My Question: When do we call a set saturated? (I guess I understand it to a certain extend) What is the saturation of a set (which is not saturated)?

I hope someone can explain it to me. The corresponding wikipedia entry http://en.wikipedia.org/wiki/Saturated_set only explains when you call a subset of a topoligical space saturated but doesn't explain how to achieve the saturation of a set which isn't saturated.


Solution 1:

In my experience the usual context in which saturated sets appear in topology is the one metioned by Stefan H. in the comments: you have a map $f:X\to Y$, and you say that a set $A\subseteq X$ is saturated with respect to $f$ iff $A=f^{-1}\big[f[A]\big]$. More generally, if $\mathscr{P}$ is a partition of $X$, a set $A\subseteq X$ is saturated with respect to $\mathscr{P}$ iff $A=\bigcup\{P\in\mathscr{P}:P\cap A\ne\varnothing\}$. (This really is a generalization: in the case of the map $f$, the associated partition of $X$ is $\{f^{-1}[\{y\}]:y\in Y\}$, the set of fibres of the map $f$.)

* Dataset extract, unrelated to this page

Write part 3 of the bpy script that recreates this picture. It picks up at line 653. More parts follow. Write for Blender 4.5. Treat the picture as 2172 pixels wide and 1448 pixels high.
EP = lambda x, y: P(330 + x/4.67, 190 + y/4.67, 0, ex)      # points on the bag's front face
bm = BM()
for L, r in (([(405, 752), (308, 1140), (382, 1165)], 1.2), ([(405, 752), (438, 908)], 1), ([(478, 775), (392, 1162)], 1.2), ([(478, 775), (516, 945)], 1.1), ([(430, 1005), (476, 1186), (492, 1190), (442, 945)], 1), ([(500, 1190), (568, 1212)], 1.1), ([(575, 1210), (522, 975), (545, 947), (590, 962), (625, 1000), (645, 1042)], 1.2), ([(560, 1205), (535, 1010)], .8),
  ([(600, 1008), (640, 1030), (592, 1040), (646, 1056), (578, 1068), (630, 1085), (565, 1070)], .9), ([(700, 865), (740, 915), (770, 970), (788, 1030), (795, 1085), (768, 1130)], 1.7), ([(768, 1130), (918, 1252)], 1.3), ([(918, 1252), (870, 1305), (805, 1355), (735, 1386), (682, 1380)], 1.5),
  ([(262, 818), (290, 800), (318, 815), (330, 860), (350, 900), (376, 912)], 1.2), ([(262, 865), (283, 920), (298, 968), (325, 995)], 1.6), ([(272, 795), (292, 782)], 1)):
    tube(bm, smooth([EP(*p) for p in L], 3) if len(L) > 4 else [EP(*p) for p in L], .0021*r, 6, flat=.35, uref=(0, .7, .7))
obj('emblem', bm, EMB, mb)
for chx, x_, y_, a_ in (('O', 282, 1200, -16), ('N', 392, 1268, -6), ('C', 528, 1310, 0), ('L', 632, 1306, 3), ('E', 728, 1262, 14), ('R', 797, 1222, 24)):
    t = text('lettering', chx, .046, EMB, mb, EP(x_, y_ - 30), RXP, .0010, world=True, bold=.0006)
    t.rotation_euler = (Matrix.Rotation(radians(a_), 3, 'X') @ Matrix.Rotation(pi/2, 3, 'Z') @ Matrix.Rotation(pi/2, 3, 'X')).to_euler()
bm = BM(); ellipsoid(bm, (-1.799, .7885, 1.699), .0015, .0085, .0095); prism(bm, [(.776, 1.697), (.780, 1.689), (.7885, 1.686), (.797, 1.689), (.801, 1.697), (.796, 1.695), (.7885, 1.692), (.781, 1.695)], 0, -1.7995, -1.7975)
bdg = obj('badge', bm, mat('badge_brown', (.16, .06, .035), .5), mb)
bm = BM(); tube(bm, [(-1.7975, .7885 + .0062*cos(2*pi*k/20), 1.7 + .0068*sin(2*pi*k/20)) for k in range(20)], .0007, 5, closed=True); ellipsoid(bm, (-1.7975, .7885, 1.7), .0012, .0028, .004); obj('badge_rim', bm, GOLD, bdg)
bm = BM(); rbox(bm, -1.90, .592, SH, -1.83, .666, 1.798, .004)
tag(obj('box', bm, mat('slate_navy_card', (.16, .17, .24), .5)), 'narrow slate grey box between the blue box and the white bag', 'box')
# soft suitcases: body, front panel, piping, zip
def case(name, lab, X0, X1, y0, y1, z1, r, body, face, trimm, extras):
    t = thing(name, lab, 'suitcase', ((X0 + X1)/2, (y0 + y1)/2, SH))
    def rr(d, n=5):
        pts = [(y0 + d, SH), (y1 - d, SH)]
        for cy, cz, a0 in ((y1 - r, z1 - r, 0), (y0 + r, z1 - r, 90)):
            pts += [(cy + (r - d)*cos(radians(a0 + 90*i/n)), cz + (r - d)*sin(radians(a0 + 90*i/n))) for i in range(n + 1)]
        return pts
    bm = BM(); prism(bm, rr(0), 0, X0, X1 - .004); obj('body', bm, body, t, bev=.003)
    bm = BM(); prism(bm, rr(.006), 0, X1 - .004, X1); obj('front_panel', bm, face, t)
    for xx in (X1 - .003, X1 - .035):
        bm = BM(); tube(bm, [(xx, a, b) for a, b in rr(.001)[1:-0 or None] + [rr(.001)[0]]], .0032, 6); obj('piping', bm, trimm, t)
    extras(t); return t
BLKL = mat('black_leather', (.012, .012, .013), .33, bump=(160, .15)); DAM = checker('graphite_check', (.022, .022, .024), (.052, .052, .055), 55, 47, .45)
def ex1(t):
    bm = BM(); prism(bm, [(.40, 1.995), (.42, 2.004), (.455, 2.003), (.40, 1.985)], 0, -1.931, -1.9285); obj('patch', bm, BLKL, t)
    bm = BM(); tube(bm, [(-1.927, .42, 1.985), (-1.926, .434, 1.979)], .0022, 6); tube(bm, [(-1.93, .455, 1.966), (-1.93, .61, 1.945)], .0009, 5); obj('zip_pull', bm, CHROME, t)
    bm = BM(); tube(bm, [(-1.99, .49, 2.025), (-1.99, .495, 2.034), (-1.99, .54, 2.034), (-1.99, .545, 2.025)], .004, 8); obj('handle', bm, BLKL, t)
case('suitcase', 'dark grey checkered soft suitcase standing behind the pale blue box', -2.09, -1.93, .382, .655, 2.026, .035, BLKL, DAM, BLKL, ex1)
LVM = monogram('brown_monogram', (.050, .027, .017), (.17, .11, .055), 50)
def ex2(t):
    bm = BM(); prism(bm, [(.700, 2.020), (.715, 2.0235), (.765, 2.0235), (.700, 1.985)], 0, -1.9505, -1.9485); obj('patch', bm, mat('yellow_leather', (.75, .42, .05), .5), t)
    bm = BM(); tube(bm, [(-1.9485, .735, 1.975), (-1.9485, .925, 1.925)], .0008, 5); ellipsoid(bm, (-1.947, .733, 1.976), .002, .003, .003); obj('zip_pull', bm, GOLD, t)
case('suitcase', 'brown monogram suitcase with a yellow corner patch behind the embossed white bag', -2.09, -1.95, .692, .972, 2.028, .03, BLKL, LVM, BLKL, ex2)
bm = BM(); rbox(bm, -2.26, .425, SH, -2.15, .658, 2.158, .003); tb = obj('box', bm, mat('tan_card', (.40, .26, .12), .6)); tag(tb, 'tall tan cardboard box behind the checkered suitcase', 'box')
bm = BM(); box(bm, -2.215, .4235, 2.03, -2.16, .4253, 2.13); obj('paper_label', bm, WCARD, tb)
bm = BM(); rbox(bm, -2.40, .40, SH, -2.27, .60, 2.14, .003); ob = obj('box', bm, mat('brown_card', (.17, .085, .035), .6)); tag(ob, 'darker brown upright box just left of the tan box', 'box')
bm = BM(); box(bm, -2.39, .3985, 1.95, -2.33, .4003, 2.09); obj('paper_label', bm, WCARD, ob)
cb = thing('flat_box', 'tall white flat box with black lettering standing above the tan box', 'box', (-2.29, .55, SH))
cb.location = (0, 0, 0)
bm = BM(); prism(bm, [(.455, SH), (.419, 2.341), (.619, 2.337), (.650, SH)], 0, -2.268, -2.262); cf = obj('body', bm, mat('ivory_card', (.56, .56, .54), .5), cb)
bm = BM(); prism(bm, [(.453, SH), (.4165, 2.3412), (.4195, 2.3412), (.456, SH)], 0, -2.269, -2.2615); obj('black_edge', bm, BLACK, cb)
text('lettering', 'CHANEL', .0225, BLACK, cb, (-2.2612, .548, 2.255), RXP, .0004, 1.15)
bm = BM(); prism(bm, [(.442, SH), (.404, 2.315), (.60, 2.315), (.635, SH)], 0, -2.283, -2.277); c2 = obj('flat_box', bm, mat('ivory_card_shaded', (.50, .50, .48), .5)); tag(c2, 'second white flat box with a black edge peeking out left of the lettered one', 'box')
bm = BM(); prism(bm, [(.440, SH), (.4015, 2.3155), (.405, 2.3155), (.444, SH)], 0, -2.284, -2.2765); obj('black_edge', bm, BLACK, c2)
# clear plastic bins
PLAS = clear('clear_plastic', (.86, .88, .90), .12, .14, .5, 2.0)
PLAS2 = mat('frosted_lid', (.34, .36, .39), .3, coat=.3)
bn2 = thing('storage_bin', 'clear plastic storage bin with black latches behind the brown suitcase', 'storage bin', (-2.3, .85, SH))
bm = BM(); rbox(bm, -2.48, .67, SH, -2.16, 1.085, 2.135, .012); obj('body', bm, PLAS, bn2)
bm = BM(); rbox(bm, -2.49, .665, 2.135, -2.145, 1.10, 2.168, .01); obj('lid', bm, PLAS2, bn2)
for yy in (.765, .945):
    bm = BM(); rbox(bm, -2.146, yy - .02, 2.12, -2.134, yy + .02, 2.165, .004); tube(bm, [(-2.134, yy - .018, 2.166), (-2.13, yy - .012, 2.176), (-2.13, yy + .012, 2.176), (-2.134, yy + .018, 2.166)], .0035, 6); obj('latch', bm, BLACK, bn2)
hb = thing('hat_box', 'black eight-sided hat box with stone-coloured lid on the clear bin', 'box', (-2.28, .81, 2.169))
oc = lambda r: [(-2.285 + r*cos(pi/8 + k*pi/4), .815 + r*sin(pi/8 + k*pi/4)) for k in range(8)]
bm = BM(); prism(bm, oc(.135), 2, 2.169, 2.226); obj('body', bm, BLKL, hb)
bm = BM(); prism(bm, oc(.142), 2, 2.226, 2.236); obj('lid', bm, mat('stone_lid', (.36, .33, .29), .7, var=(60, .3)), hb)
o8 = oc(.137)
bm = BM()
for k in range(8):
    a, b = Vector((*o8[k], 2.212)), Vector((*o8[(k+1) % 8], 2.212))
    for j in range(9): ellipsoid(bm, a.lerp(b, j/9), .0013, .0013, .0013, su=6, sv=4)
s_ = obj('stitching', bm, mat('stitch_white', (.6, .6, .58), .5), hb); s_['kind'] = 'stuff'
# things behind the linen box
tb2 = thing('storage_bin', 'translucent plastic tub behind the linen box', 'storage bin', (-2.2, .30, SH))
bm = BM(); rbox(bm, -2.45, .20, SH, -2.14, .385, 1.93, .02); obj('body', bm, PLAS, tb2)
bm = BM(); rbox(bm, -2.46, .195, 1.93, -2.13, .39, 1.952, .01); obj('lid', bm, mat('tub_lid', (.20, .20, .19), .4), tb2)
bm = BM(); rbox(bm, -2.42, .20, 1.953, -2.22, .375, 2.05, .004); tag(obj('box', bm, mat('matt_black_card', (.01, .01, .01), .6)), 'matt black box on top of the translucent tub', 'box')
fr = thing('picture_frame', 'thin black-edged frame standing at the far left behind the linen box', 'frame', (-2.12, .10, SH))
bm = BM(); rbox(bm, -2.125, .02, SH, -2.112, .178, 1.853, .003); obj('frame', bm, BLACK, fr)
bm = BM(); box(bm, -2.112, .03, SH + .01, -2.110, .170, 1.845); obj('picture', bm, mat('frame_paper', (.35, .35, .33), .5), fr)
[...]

If $\mathscr{P}$ is a partition of $X$ and $A$ is an arbitrary subset of $X$, there are two saturated sets naturally associated with $A$. One, which we might call the outer saturation of $A$, is $$\bigcup\{P\in\mathscr{P}:P\cap A\ne\varnothing\}\;;$$ if $\mathscr{P}$ is generated as above by a map $f:X\to Y$, the outer saturation of $A$ is $A=f^{-1}\big[f[A]\big]$. The other, which we might call the inner saturation of $A$, is $$\bigcup\{P\in\mathscr{P}:P\subseteq A\}\;;$$ it’s the complement of the outer saturation of $X\setminus A$, so if $\mathscr{P}$ is generated as above by a map $f:X\to Y$, the inner saturation of $A$ is $X\setminus f^{-1}\big[f[X\setminus A]\big]$.

My best guess without having seen the actual context is that by the saturation of a set $A$ they mean what I’ve called here the outer saturation of $A$.

Note: The terms outer saturation and inner saturation are not standard, so far as I know; I’m using them here for purposes of exposition.